L’un des chapitres de l’Avestâ, livre sacré des zoroastriens, est consacré à Mithra, nommé "Mehr" dans ce livre. L’Avestâ tel qu’il existe actuellement a semble-t-il été rédigé à l’époque sassanide [1], mais certains chapitres, dont celui consacré à Mehr, semblent remonter à l’époque achéménide [2].
Il n’y a pas de doute sur le fait que Mehr et Mithra soient la même divinité : elles ont les mêmes caractéristiques, et le mot "mehr" - qui signifie en persan, même encore actuellement, "amitié", "tendresse", ou encore "affection" - rejoint la signification du mot "mitra" - qui signifie "ami" en sanskrit.
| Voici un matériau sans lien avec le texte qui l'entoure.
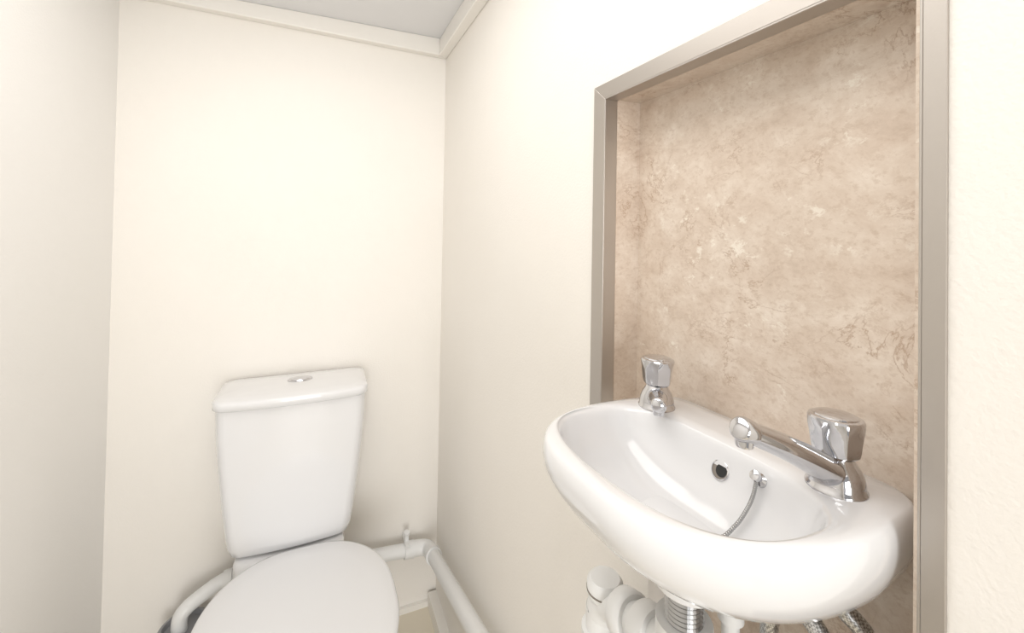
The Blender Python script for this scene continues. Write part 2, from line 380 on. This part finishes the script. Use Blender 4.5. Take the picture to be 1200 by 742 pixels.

Pour les Iraniens, Mithra était une divinité secourable et bienfaisante. Il était à la fois le dieu du serment, le garant des contrats, protecteur de la vérité, ennemi du mensonge, et le dieu de la lumière. Il entretenait donc à ce titre des rapports privilégiés avec le soleil ; mais comme l’écrit Pierre Briant dans son livre sur l’Empire Achéménide [3], il n’y eut jamais assimilation formelle ni exclusive entre Mithra et le soleil.
Notes
[1] La dynastie sassanide a régné en Iran entre 224 et 651 après JC.
[2] Les Achéménides (556-330) ont formé un vaste empire qui s’étendit pendant une période de l’Egypte jusqu’en Inde.
[3] Pierre Briant, Histoire de l’Empire Perse de Cyrus à Alexandre, 1996, Fayard, pp. 460-462.